As Bryan Caplan points out in The Myth of the Rational Voter and as Thomas Sowell has discussed in a variety of books and articles, people are usually insulated from the consequences of the policies they support and therefore have weak incentives to change their beliefs when the policies fail. Briefly, if we take seriously the claim that modern pathologies are the products of social constructs, power relations, false consciousness, and other things, moving social decision-making out of the ambit of voluntary interaction and into the political sphere will most likely reinforce the very social forces and factors that produced all that is wrong with the world today.

Relative to market exchange and other forms of voluntary interaction, political decision-making in a status-seeking society frays the social fabric. Yes, there are probably people who will spend themselves into frenzies over the next few weeks in elaborate displays of conspicuous comfort and joy. Christmas probably isn’t the best example because it is a religious holiday that does lend itself to moral elitism, but keeping up with or ahead of the Joneses generally confines itself to a material status race and doesn’t go far beyond that. If I have a nicer car than Jones, I can content myself with the conviction that Jones is just a loser and nod off peacefully in my $2000 recliner, secure in the conviction that I have better stuff than he has. The harm isn’t really that great compared to status-seeking in the political arena.

The implications of status-seeking change when you place moral weight on the issues over which people are competing for status. Take charity, for example: if the possibility of a transfer changes people’s incentives sufficiently, then the entire value of the transfer might be dissipated by people waiting in line for $0 food, clothing, shelter, etc. and by others devoting their productive energies to attempts at persuading others to give.* A digression is in order lest I be misunderstood: charity is great, but not all charitable endeavors are created equal. There is an opportunity cost associated with using resources for one charitable purpose and not another, and careful economics can help us maximize the bang we get from our charitable bucks. I explain further here.

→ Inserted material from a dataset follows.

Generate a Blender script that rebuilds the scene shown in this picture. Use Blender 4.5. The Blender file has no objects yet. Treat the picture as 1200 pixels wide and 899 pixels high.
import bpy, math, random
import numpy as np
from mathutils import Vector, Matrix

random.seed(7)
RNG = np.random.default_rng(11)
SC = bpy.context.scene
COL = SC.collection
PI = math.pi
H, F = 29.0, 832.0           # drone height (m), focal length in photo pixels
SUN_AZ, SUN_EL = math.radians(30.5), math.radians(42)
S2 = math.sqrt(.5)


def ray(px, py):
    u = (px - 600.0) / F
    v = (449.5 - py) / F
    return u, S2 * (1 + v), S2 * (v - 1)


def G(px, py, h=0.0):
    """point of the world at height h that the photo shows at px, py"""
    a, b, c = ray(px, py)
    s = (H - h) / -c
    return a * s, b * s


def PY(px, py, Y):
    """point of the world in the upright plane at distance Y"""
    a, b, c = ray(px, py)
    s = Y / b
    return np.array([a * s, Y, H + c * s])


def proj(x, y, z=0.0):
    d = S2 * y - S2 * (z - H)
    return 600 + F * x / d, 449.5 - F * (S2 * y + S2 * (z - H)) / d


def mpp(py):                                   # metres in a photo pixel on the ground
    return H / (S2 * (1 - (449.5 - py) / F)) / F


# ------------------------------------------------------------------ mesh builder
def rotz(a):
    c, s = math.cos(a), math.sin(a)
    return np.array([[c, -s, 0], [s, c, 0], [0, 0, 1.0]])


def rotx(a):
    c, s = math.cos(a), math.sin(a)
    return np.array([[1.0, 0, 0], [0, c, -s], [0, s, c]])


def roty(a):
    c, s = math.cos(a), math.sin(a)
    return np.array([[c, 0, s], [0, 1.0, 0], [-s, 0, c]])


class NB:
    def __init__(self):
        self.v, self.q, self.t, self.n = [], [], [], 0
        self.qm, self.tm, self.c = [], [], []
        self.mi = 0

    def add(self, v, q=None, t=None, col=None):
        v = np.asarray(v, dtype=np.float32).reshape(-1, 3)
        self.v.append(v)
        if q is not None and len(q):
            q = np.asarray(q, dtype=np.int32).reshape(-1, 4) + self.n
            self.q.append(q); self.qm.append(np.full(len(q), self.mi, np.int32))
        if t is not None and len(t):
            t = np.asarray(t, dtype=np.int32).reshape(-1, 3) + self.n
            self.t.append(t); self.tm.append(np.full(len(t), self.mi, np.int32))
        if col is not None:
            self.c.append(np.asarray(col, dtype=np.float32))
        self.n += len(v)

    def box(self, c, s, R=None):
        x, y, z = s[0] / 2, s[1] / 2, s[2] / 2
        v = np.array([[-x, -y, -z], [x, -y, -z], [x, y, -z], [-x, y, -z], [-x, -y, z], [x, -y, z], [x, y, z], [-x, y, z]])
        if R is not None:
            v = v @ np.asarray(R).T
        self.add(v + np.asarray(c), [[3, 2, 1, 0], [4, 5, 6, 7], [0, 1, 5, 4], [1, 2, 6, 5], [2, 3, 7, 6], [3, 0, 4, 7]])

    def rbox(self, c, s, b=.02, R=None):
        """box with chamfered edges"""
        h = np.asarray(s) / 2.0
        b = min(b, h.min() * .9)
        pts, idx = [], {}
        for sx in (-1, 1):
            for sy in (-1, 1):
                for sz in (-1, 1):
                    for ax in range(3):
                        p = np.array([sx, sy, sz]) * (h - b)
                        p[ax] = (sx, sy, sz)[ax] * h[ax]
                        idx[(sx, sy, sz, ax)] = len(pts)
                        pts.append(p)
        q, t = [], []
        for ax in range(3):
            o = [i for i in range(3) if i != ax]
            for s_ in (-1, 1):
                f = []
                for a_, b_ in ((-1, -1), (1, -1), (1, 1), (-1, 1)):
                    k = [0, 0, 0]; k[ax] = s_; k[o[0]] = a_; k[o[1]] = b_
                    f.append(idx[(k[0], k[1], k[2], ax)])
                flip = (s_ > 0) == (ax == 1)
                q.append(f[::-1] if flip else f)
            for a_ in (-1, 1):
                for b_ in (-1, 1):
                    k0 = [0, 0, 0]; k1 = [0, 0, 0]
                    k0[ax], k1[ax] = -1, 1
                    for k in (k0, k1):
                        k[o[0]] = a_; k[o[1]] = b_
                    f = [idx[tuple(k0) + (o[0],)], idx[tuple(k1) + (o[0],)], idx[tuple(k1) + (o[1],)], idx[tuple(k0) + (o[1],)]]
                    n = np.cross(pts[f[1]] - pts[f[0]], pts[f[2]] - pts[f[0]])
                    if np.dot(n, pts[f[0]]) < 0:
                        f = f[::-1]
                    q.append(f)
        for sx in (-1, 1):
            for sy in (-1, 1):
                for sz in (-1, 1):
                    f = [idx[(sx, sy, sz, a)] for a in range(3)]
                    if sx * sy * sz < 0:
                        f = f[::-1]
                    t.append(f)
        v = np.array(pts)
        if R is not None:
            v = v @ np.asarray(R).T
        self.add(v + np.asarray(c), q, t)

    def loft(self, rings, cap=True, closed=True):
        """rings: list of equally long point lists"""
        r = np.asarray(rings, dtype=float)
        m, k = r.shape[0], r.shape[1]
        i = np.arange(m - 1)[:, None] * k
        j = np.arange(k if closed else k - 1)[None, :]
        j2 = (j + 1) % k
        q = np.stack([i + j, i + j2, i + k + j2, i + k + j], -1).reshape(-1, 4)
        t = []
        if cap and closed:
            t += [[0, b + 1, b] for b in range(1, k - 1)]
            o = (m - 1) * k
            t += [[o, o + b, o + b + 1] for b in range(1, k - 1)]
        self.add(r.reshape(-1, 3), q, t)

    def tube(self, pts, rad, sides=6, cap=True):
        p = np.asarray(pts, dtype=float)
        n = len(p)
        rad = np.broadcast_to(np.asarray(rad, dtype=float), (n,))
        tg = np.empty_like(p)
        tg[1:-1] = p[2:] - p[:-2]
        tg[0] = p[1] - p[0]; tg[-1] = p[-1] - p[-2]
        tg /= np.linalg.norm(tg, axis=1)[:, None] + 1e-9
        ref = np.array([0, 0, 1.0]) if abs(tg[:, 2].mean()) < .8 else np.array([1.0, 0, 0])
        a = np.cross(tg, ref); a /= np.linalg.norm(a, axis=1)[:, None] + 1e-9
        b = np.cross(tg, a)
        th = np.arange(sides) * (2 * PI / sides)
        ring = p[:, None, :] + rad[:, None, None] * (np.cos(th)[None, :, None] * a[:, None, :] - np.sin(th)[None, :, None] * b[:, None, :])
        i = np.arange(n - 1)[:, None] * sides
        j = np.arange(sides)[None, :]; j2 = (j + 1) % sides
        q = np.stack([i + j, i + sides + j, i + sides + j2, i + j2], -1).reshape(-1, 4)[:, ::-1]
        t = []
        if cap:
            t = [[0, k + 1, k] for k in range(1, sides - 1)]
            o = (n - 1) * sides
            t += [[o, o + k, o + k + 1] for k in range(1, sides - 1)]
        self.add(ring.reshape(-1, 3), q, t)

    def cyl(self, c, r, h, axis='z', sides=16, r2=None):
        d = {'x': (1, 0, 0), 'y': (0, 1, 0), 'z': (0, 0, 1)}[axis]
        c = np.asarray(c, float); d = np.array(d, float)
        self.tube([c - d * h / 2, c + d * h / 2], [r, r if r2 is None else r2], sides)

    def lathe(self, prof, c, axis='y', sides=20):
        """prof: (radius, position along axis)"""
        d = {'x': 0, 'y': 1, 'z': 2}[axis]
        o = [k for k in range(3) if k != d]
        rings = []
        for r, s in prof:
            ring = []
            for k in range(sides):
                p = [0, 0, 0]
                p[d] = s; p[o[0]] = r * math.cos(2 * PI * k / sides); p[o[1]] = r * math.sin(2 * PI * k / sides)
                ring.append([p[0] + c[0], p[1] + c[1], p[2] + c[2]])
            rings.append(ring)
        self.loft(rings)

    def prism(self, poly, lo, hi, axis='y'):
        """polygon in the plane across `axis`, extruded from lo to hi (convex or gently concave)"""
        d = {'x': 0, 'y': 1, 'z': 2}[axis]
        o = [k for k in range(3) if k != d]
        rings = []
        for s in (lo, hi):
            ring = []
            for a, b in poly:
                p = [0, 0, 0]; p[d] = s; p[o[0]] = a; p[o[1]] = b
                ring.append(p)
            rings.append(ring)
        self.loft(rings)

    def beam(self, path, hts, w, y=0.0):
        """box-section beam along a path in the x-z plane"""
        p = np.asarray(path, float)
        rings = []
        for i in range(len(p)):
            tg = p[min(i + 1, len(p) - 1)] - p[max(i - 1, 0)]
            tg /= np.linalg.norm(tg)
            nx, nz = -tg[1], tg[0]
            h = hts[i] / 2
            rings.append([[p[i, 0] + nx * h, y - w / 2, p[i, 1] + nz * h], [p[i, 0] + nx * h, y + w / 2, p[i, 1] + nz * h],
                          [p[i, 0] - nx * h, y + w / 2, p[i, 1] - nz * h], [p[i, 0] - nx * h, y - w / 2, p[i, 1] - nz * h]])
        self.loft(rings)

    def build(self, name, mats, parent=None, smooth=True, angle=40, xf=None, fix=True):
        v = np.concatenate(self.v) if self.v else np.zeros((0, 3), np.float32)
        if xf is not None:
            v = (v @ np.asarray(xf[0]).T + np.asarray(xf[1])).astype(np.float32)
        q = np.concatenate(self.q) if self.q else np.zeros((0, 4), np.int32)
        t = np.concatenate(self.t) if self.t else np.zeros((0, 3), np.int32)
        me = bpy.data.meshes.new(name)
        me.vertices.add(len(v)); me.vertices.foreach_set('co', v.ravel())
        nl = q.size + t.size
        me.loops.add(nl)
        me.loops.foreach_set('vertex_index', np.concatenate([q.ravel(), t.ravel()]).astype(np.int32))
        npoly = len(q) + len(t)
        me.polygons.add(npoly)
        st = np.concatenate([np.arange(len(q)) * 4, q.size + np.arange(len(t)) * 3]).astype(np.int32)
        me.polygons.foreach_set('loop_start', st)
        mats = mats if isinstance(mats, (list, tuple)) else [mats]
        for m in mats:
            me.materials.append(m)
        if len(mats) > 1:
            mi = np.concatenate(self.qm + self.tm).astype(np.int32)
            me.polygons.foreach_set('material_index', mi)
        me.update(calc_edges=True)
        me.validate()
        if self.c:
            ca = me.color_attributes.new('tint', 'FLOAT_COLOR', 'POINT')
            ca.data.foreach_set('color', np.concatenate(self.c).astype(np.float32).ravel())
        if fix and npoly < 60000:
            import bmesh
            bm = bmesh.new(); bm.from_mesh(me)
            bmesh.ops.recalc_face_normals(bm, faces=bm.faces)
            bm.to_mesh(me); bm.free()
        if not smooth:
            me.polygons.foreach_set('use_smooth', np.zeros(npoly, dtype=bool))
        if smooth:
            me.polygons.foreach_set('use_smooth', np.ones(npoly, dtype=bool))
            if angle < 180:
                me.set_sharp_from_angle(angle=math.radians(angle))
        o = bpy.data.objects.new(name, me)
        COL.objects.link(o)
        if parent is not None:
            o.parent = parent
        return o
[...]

Status-seeking over moral goods and in a political environment encourages people to view one another with outright moral suspicion. If I recycle and Jones doesn’t, or if I give to the Salvation Army but Jones doesn’t, or if I drive a Prius but Jones doesn’t, then our relationship changes relative to a world in which we are seeking status over mere material goods. In these cases, the implicit message is not that I am more successful than Jones but that I am virtuous and Jones is morally suspect. This is doubly true if we are talking about voting to make recycling, charity, and high gas mileage mandatory. When status-seeking occurs on these margins, the social fabric tears because the signal is no longer simply that I’m a better breadwinner than Jones. The signal is that I’m a good human being while Jones is…something else. Jones isn’t just a lousy breadwinner. Jones is dehumanized.

There is a lot of truth in the claim that people are motivated by the search for status, but I don’t think it works as a criticism of free markets. There’s a lot of important research to be done here, and a lot of important contributions to be made to the public debate. Here, for example, is Robert Frank’s recent New York Times article on Black Friday, and here is Tyler Cowen’s response. Here’s Don Boudreaux on the market opportunity that the critics of Black Friday are missing. If you’re shaking your head because your neighbor just spent a ton of money on fancy new toys, take heart. It could be much worse.

*-Project idea for someone looking for a paper: estimate the rate of return on the Salvation Army holiday bell-ringing campaign.